« Harcèlement ou assainissement ? », une chronique de Roger Gbégnonvi
Nous les gens heureux qui, au Bénin, avons eu la chance immense de l’écriture, fût-ce en une langue étrangère, avons l’art de sortir périodiquement du dictionnaire des mots que nous balançons sur l’ensemble du peuple à majorité radicalement analphabète, mots sur lesquels nous nous couchons pour fomenter la stagnation du Bénin, convaincus que, si les choses changeaient en profondeur dans le pays, nous y perdrions notre suprématie de lettrés et d’intellectuels par procuration et répétition.
Ce cynisme jubilatoire n’est jamais exprimé. Mais qu’y a-t-il de plus vrai que ce que nous enfouissons dans notre inconscient ? Le mot que nous avons mis à la mode ces jours-ci est harcèlement, au sens de chasse-aux-sorcières. Parfois nous le faisons rimer avec acharnement. Pourquoi ? Parce que l’Etat béninois, au jour d’aujourd’hui, a maille à partir avec certains de nos concitoyens à qui il reproche leur gestion frauduleuse de la chose publique. Et nous disons même que, partial, l’Exécutif ne s’en prend qu’à ses adversaires politiques. Donc « la ruse et la rage » ! C’est possible.

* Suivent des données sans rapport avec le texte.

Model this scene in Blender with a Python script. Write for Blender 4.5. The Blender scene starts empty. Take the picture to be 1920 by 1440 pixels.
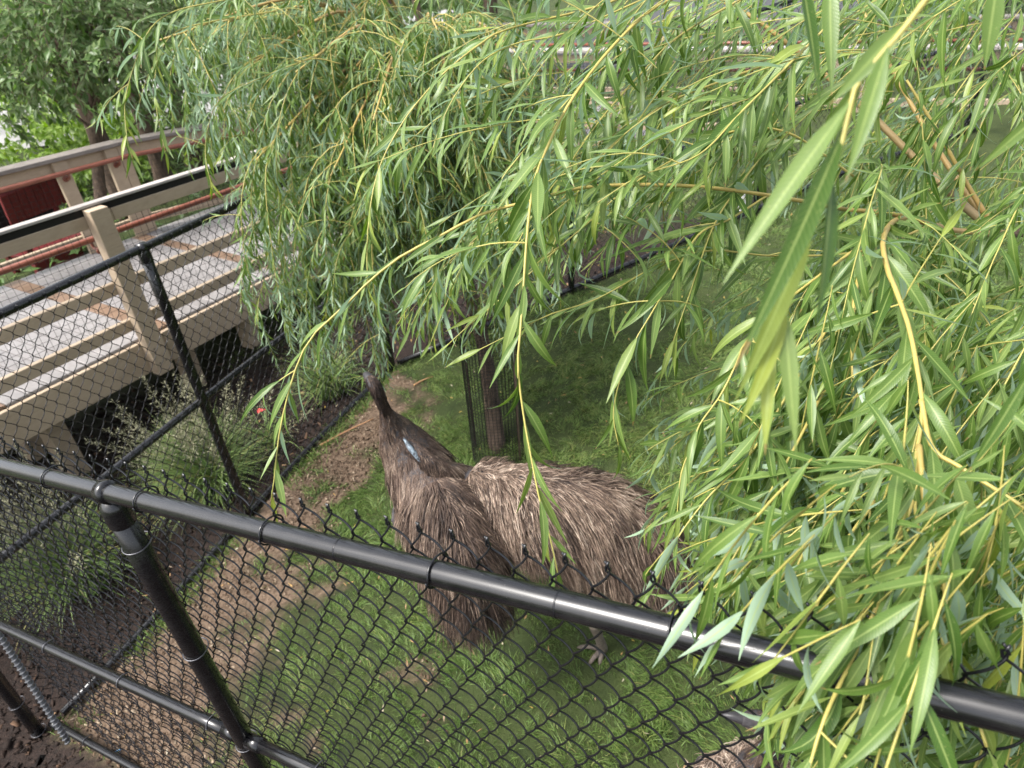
import bpy, bmesh, math, random
import numpy as np
from mathutils import Matrix, Vector

random.seed(7)
rng = np.random.default_rng(11)
scene = bpy.context.scene
COL = scene.collection
R_ = math.radians

# ------------------------------------------------------------------ camera
FPX, CX, CY, EYE = 1335.0, 960.0, 720.0, 2.95       # photo is 1920 x 1440
_down = np.array([120.0, 1784.0, FPX]); _down /= np.linalg.norm(_down)
_up = -_down
_fy = np.array([0, 0, 1.0]); _fy = _fy - _fy.dot(_up) * _up; _fy /= np.linalg.norm(_fy)
RW = np.stack([np.cross(_fy, _up), _fy, _up])        # camera axes (right, down, forward) -> world
CAM = np.array([0, 0, EYE])


def ray(px, py):
    return RW @ np.array([(px - CX) / FPX, (py - CY) / FPX, 1.0])


def W(px, py, z):
    """world point seen at a photo pixel at depth z metres"""
    return CAM + ray(px, py) * z


def atz(px, py, h):
    """world point seen at a photo pixel at world height h"""
    d = ray(px, py)
    return CAM + d * ((h - EYE) / d[2])


def proj(p):
    c = (np.asarray(p) - CAM) @ RW
    zz = np.maximum(c[..., 2], 1e-3)
    return CX + FPX * c[..., 0] / zz, CY + FPX * c[..., 1] / zz, c[..., 2]


cam_d = bpy.data.cameras.new('camera')
cam_o = bpy.data.objects.new('camera', cam_d)
COL.objects.link(cam_o)
m = Matrix.Identity(4)
for i in range(3):
    m[i][0] = RW[i, 0]; m[i][1] = -RW[i, 1]; m[i][2] = -RW[i, 2]; m[i][3] = CAM[i]
cam_o.matrix_world = m
cam_d.sensor_width = 36.0
cam_d.lens = FPX / 1920 * 36.0
cam_d.clip_start = 0.02
cam_d.clip_end = 400
cam_d.dof.use_dof = True
cam_d.dof.focus_distance = 1.45
cam_d.dof.aperture_fstop = 6.6
scene.camera = cam_o

# ------------------------------------------------------------------ sky, sun, exposure
SUN_EL, SUN_AZ = R_(55), R_(252)
world = bpy.data.worlds.new('World'); scene.world = world
world.use_nodes = True
wn, wl = world.node_tree.nodes, world.node_tree.links
bg = wn['Background']
sky = wn.new('ShaderNodeTexSky'); sky.sky_type = 'NISHITA'
sky.sun_disc = False; sky.sun_elevation = SUN_EL; sky.sun_rotation = SUN_AZ
sky.air_density = 1.0; sky.dust_density = 4.0; sky.ozone_density = 1.0
hs = wn.new('ShaderNodeHueSaturation'); hs.inputs['Saturation'].default_value = 0.40
wl.new(sky.outputs[0], hs.inputs['Color']); wl.new(hs.outputs[0], bg.inputs['Color'])
bg.inputs['Strength'].default_value = 0.118
sun_d = bpy.data.lights.new('sun', 'SUN'); sun_d.energy = 1.5; sun_d.angle = R_(22)
sun_d.color = (1.0, 0.97, 0.92)
sun_o = bpy.data.objects.new('sun', sun_d); COL.objects.link(sun_o)
sd = Vector((math.sin(SUN_AZ) * math.cos(SUN_EL), math.cos(SUN_AZ) * math.cos(SUN_EL), math.sin(SUN_EL)))
sun_o.rotation_euler = sd.to_track_quat('Z', 'Y').to_euler()
scene.view_settings.view_transform = 'Standard'
scene.view_settings.look = 'None'
scene.view_settings.exposure = 1.9
scene.view_settings.gamma = 1
scene.view_settings.use_curve_mapping = False
scene.render.engine = 'CYCLES'
scene.cycles.max_bounces = 8
scene.cycles.transparent_max_bounces = 8
scene.cycles.use_denoising = True

# ------------------------------------------------------------------ helpers


def mat(name, col, rough=0.6, spec=0.4, metal=0.0):
    m = bpy.data.materials.new(name); m.use_nodes = True
    b = m.node_tree.nodes['Principled BSDF']
    b.inputs['Base Color'].default_value = (*col, 1)
    b.inputs['Roughness'].default_value = rough
    b.inputs['Specular IOR Level'].default_value = spec
    b.inputs['Metallic'].default_value = metal
    return m


class NT:
    def __init__(s, m):
        s.m = m; s.n = m.node_tree.nodes; s.l = m.node_tree.links
        s.b = s.n['Principled BSDF']

    def new(s, t, **kw):
        n = s.n.new(t)
        for k, v in kw.items():
            setattr(n, k, v)
        return n

    def link(s, a, b):
        s.l.new(a, b)

    def noise(s, scale, detail=4, coord=None, rough=0.55):
        n = s.new('ShaderNodeTexNoise')
        n.inputs['Scale'].default_value = scale; n.inputs['Detail'].default_value = detail
        n.inputs['Roughness'].default_value = rough
        if coord is None:
            tc = s.new('ShaderNodeTexCoord'); coord = tc.outputs['Object']
        s.link(coord, n.inputs['Vector'])
        return n.outputs['Fac']

    def ramp(s, fac, stops):
        r = s.new('ShaderNodeValToRGB')
        e = r.color_ramp.elements
        while len(e) < len(stops):
            e.new(0.5)
        for i, (p, c) in enumerate(stops):
            e[i].position = p
            e[i].color = (*c, 1) if len(c) == 3 else c
        s.link(fac, r.inputs[0])
        return r.outputs[0]

    def mix(s, fac, a, b, mode='MIX'):
        x = s.new('ShaderNodeMix', data_type='RGBA', blend_type=mode)
        if isinstance(fac, (int, float)):
            x.inputs[0].default_value = fac
        else:
            s.link(fac, x.inputs[0])
        for k, v in ((6, a), (7, b)):
            if isinstance(v, tuple):
                x.inputs[k].default_value = (*v, 1)
            else:
                s.link(v, x.inputs[k])
        return x.outputs[2]

    def math(s, op, a, b=None):
        x = s.new('ShaderNodeMath', operation=op)
        for i, v in enumerate((a, b)):
            if v is None:
                continue
            if isinstance(v, (int, float)):
                x.inputs[i].default_value = v
            else:
                s.link(v, x.inputs[i])
        return x.outputs[0]

    def bump(s, h, strength=0.3, dist=0.01):
        b = s.new('ShaderNodeBump')
        b.inputs['Strength'].default_value = strength; b.inputs['Distance'].default_value = dist
        s.link(h, b.inputs['Height']); s.link(b.outputs[0], s.b.inputs['Normal'])


def link(name, me, parent=None, loc=None):
    o = bpy.data.objects.new(name, me)
    COL.objects.link(o)
    if parent is not None:
        o.parent = parent
    if loc is not None:
        o.location = loc
    return o


def tag(o, label=None, cat=None, group=None, kind=None):
    for k, v in (('label', label), ('category', cat), ('group', group), ('kind', kind)):
        if v:
            o[k] = v
    return o


def thing(name, label, cat, loc=(0, 0, 0), group=None):
    o = bpy.data.objects.new(name, None); COL.objects.link(o)
    o.empty_display_size = 0.1
    o.location = loc
    return tag(o, label, cat, group)


def mesh_np(name, V, F, material, smooth=True, attrs=None):
    """V (n,3); F list of int arrays (k,3) or (k,4)"""
    me = bpy.data.meshes.new(name)
    V = np.ascontiguousarray(V, dtype=np.float32)
    F = [np.asarray(f) for f in F if len(f)]
    nl = sum(f.size for f in F); nf = sum(len(f) for f in F)
    me.vertices.add(len(V)); me.vertices.foreach_set('co', V.ravel())
    me.loops.add(nl); me.polygons.add(nf)
    me.loops.foreach_set('vertex_index', np.concatenate([f.ravel() for f in F]).astype(np.int32))
    st, cur = [], 0
    for f in F:
        st.append(cur + np.arange(len(f)) * f.shape[1]); cur += f.size
    me.polygons.foreach_set('loop_start', np.concatenate(st).astype(np.int32))
    me.update(calc_edges=True); me.validate()
    for k, a in (attrs or {}).items():
        a = np.ascontiguousarray(a, dtype=np.float32)
        if a.ndim == 1:
            at = me.attributes.new(k, 'FLOAT', 'POINT'); at.data.foreach_set('value', a)
        else:
            at = me.attributes.new(k, 'FLOAT_VECTOR', 'POINT'); at.data.foreach_set('vector', a.ravel())
    if smooth:
        me.shade_smooth()
    if material:
        me.materials.append(material)
    return me


def nrm(v):
    return v / np.maximum(np.linalg.norm(v, axis=-1, keepdims=True), 1e-9)


def resample(pts, n):
    """Catmull-Rom resample of (k,d) control points"""
    P = np.asarray(pts, float)
    if len(P) < 3:
        t = np.linspace(0, 1, n)[:, None]
        return P[0] * (1 - t) + P[-1] * t
    Q = np.vstack([2 * P[0] - P[1], P, 2 * P[-1] - P[-2]])
    seg = np.linalg.norm(np.diff(P, axis=0), axis=1); cum = np.r_[0, np.cumsum(seg)]
    s = np.linspace(0, cum[-1], n)
    i = np.clip(np.searchsorted(cum, s, 'right') - 1, 0, len(seg) - 1)
    t = ((s - cum[i]) / np.maximum(seg[i], 1e-9))[:, None]
    a, b, c, d = Q[i], Q[i + 1], Q[i + 2], Q[i + 3]
    return 0.5 * (2 * b + (c - a) * t + (2 * a - 5 * b + 4 * c - d) * t * t + (3 * b - a - 3 * c + d) * t ** 3)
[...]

Mais s’il est des griefs objectifs contre lesdits adversaires, pourquoi ne les enverrait-on pas se défendre devant les tribunaux ? Quant aux amis, oubliés par la vendetta, s’ils sont accusés, l’opposition politique parlementaire se doit de dévoiler leurs crimes économiques et autres afin que la pression de la rue exige leur envoi devant les tribunaux. En vérité cependant, s’il y a jamais eu harcèlement et acharnement, ce fut d’abord contre l’Etat béninois, tout au long des deux dernières décennies, de la part d’ONG et de personnalités marquantes, de la part aussi de l’étatique Cellule de moralisation de la vie publique.
Sans relâche, elles ont fait du tapage pour que s’arrête le pillage de notre pays par des gens sans foi ni loi. La parole leur paraissant insuffisante, elles ont produit des écrits que le temps n’a pas effacés. Au hasard et dans l’ordre chronologique : Visages de la corruption au Bénin, Le droit et la corruption (recueil des textes juridiques…), La corruption appauvrit la nation, La SONACOP et sa privatisation (Imposture et impunité ?), Le mal transhumant, Trop c’est trop, etc.
Nous devrions relire ces textes pour nous souvenir de l’acharnement avec lequel, pendant deux décennies, l’Etat béninois fut harcelé par la société civile. Et ce ne fut pas sans risque pour les harceleurs, car « Ici, c’est le Bénin », et les pilleurs ont su s’occuper des pourfendeurs de l’enrichissement par le vol. L’avocat perdait tous ses procès, tel président d’ONG découchait pour échapper à de graves menaces, telle mère de famille pleurait de voir ses enfants souffrir d’un mal inconnu des médecins, tel autre, dont on a raté l’assassinat, doit vivre désormais avec deux balles à côté du cerveau, etc.
C’est à ceux-là que nous reprochons aujourd’hui un certain silence, en expliquant qu’ils ont été achetés par l’Exécutif. Or ce ne sont pas gens achetables, ce sont gens de conviction et de courage. Arrêtons la bêtise. Et puisque intellectuels nous aimons qu’on nous dise, ayons la simple honnêteté intellectuelle d’appeler ce que nous observons du seul nom convenable : assainissement. Timide élan. Tentative. Frémissement.
Deux décennies durant, ONG et personnalités se sont battues à mains nues pour que l’Etat qui, seul, en a les moyens, prenne la direction de la lutte contre la corruption. Il semble que ce soit, inattendument, le cas aujourd’hui. Alors nous devons soutenir le mouvement et l’amplifier pour qu’il ne retombe pas. Euripide a dit que « c’est une honte de se taire, et de laisser parler les barbares ».
Le temps vient, et c’est maintenant, où nous soufflerons sur toute braise pour la transformer en la flamme nécessaire au grand assainissement dont le Bénin a besoin. Pour que nos malades soient accueillis dans des hôpitaux aptes à leur redonner la santé. Pour que nos enfants soient accueillis dans des écoles aptes à leur donner le savoir. Le bien-être de tous.